We then tested our samples on a rheometer to observe their response to small, controlled stress. This is what the rheometer looked like while processing a sample.

Again, there was very little to physically see here.

The movements of the rheometer, especially at the start of the test, are so minute that they can't be seen with the naked eye. We look to the computer to provide us with the data we need to understand our emulsions. The emulsion I tested on the rheometer was the same that gave us the funky looking graphs from the Mastersizer, directly above. We thought it would be interesting to observe how this particular emulsion, being unstable, responded to stress.

The rheometer was setup to lower the head to 400µm over the sample, begin rotating very slowly and increase speed, and therefore stress, over time. Here is the data it gave us:

The x axis represents the shear rate (how fast the head is rotating). The measurements were taken at consistent time intervals which is why the spacing of the line indicators is horizontally consistent.
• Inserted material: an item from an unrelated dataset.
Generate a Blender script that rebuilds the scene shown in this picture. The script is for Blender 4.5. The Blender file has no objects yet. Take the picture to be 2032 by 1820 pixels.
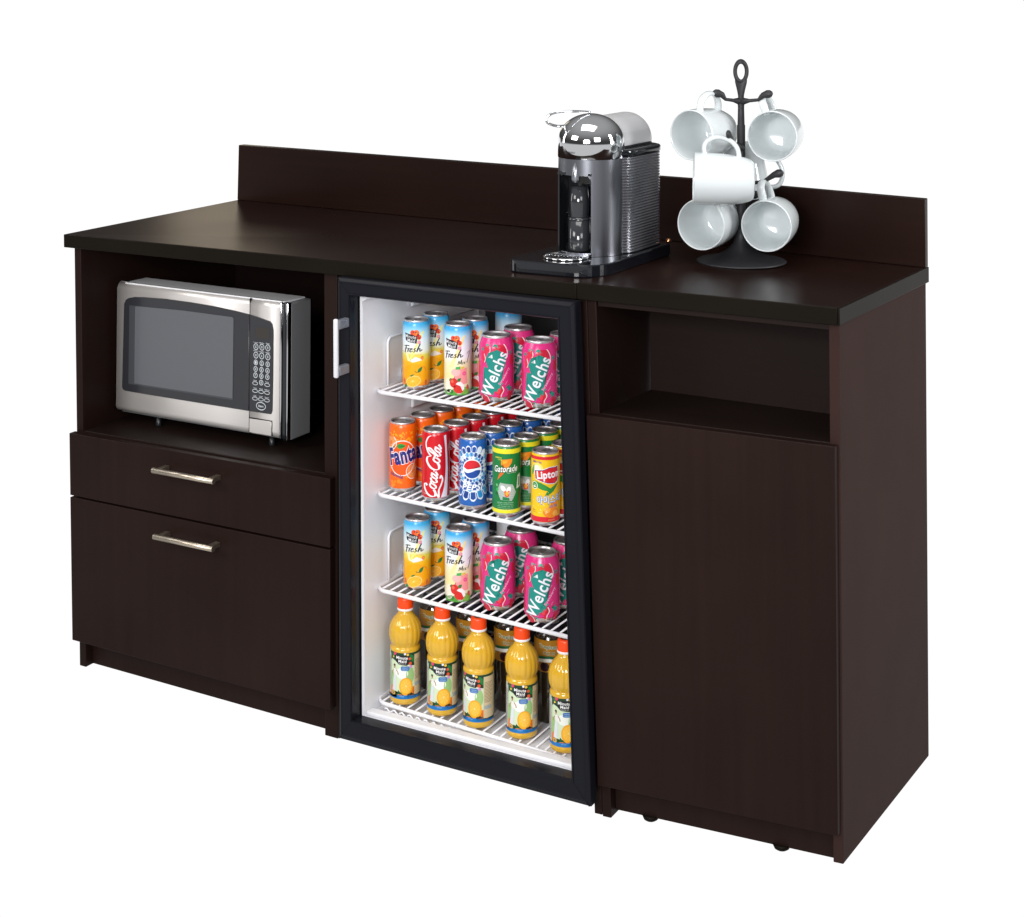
import bpy, bmesh, math, random
from mathutils import Vector, Matrix
random.seed(7)
R = math.radians
S = bpy.context.scene
COL = S.collection

# ------------------------------------------------------------------ camera
cam_d = bpy.data.cameras.new('camera'); cam = bpy.data.objects.new('camera', cam_d); COL.objects.link(cam)
yaw, pitch, roll = 0.5225046, 0.0354566, 0.0018707
fw = Vector((-math.sin(yaw)*math.cos(pitch), math.cos(yaw)*math.cos(pitch), math.sin(pitch)))
rt = Vector((math.cos(yaw), math.sin(yaw), 0)); up = rt.cross(fw)
Rv = rt*math.cos(roll) + up*math.sin(roll); Uv = -rt*math.sin(roll) + up*math.cos(roll)
M = Matrix(((Rv.x, Uv.x, -fw.x, 2.666155), (Rv.y, Uv.y, -fw.y, -2.746512), (Rv.z, Uv.z, -fw.z, 1.476739), (0, 0, 0, 1)))
cam.matrix_world = M
cam_d.sensor_width = 36; cam_d.sensor_fit = 'HORIZONTAL'
cam_d.lens = 3432.16/2032*36
cam_d.shift_x = 0.0; cam_d.shift_y = -1093.66/2032
cam_d.clip_start = .05; cam_d.clip_end = 200
S.camera = cam

# ------------------------------------------------------------------ world: white studio sweep below the horizon, dim studio above and behind the camera
w = bpy.data.worlds.new('World'); S.world = w; w.use_nodes = True
nt = w.node_tree; nt.nodes.clear()
out = nt.nodes.new('ShaderNodeOutputWorld'); bg = nt.nodes.new('ShaderNodeBackground'); nt.links.new(bg.outputs[0], out.inputs[0])
tc = nt.nodes.new('ShaderNodeTexCoord')
def vdot(vec):
    n = nt.nodes.new('ShaderNodeVectorMath'); n.operation = 'DOT_PRODUCT'; n.inputs[1].default_value = vec
    nt.links.new(tc.outputs['Generated'], n.inputs[0]); return n.outputs['Value']
def mrange(s, a, b, c=0., d=1.):
    n = nt.nodes.new('ShaderNodeMapRange'); n.interpolation_type = 'SMOOTHSTEP'
    for i, v in zip((1, 2, 3, 4), (a, b, c, d)): n.inputs[i].default_value = v
    nt.links.new(s, n.inputs[0]); return n.outputs[0]
def mm(op, a, b):
    n = nt.nodes.new('ShaderNodeMath'); n.operation = op
    for i, v in enumerate((a, b)):
        if isinstance(v, float): n.inputs[i].default_value = v
        else: nt.links.new(v, n.inputs[i])
    return n.outputs[0]
side = mrange(vdot((-.5, .866, 0)), .60, .84)           # the lit sweep stands behind the furniture
low = mrange(vdot((0, 0, 1)), -.005, .05, 1., 0.)
swp = mm('MULTIPLY', side, low)
hi = mrange(vdot((0, 0, 1)), .05, .95, .045, .38)          # dark studio, paler ceiling
flo = mrange(vdot((0, 0, 1)), -.10, -.005, .60, .0)       # white floor all round
base = mm('MAXIMUM', hi, flo)
tot = mm('ADD', mm('MULTIPLY', swp, 1.04), mm('MULTIPLY', mm('SUBTRACT', 1.0, swp), base))
nt.links.new(tot, bg.inputs['Strength']); bg.inputs['Color'].default_value = (1, 1, 1, 1)

# ------------------------------------------------------------------ lamps
def area(name, loc, aim, size, power, col=(1, 1, 1), sy=None, spread=180):
    l = bpy.data.lights.new(name, 'AREA'); l.energy = power; l.color = col; l.size = size; l.spread = R(spread)
    if sy: l.shape = 'RECTANGLE'; l.size_y = sy
    o = bpy.data.objects.new(name, l); COL.objects.link(o); o.location = loc
    o.rotation_euler = (Vector(aim)-Vector(loc)).to_track_quat('-Z', 'Y').to_euler(); return o
area('softbox_key', (-1.1, -3.1, 2.6), (.9, .1, .6), 1.6, 52, (1, .97, .93), 1.2)
area('softbox_fill', (3.9, -2.2, 2.3), (1.3, .2, .6), 1.3, 34, (.96, .98, 1.0), 1.3)
area('softbox_front', (2.0, -3.7, 1.75), (1.2, .2, .8), 1.3, 118, (.99, .99, 1.0), .9)
area('softbox_top', (1.2, -.4, 3.1), (1.1, .3, .9), 1.4, 20, (1, .98, .96), 1.0)
area('strip_rear', (-2.4, 3.4, 2.1), (.5, .3, .9), .45, 2.4, (1, .84, .62), 1.2)
area('strip_side', (3.6, .75, 1.75), (1.2, .2, 1.0), .35, 36, (1, 1, 1), 1.5)
area('strip_left', (-2.2, -.3, 1.7), (1.1, .2, 1.0), .4, 12, (1, 1, 1), 1.5)
S.view_settings.view_transform = 'Standard'; S.view_settings.look = 'None'
S.view_settings.exposure = 0; S.view_settings.gamma = 1; S.view_settings.use_curve_mapping = False
S.cycles.max_bounces = 8; S.cycles.transparent_max_bounces = 12; S.cycles.caustics_reflective = False
S.cycles.use_denoising = True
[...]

The left y axis represents the viscosity (how thick) the emulsion is and the right y axis represents the stress being applied to the emulsion. Logically, as the shear rate rises, the amount of stress rises.

These results are interesting because normally the viscosity of the emulsion should change at a constant rate. This would look like a perfectly straight diagonal line. The question in this data is, what happened between 10[-1] and 10[0]? We had a theory that as the stress increased, the rate of coalescing increased until it reached a 'breaking point' where the oil separated from the rest of the solution, suddenly altering its viscosity. After the testing had concluded and we raised the head of the rheometer, our theory was proven correct. There was a very distinct outline of clear oil surrounding the now thin and grey titania solution. We placed a small droplet of the original solution next to it to double check out thinking.

Taking our time with the "failed" sample emulsion was worthwhile because it gave us insight and solid data about a solution that won't get Ben to his overall goal. A failed sample doesn't mean it is going to provide bad data. What it does provide is data about an emulsion makeup that doesn't meet his criteria of stability. As he moves towards discovering the perfect emulsion, there will be more unstable samples but, ideally, he will start to get a greater quantity of increasingly stable ones.

All of this interpreting of representations got me thinking this morning about just how interdisciplinary the nature of science is. Over the past week, I have been engaged in material and physical world science thinking, calculus thinking, statistical analysis thinking, and processing all of that into some sort of coherent text all in an effort to be an accurate scientist and make the best sense of the data that I possibly can. I wish someone at my high school had had the insight to connect these things together in a meaningful way so that I could get a genuine feeling of purpose, especially in the mathematics domains. It reinforces for me the need for interdisciplinary teaching and learning. After all, it is how the real-world works.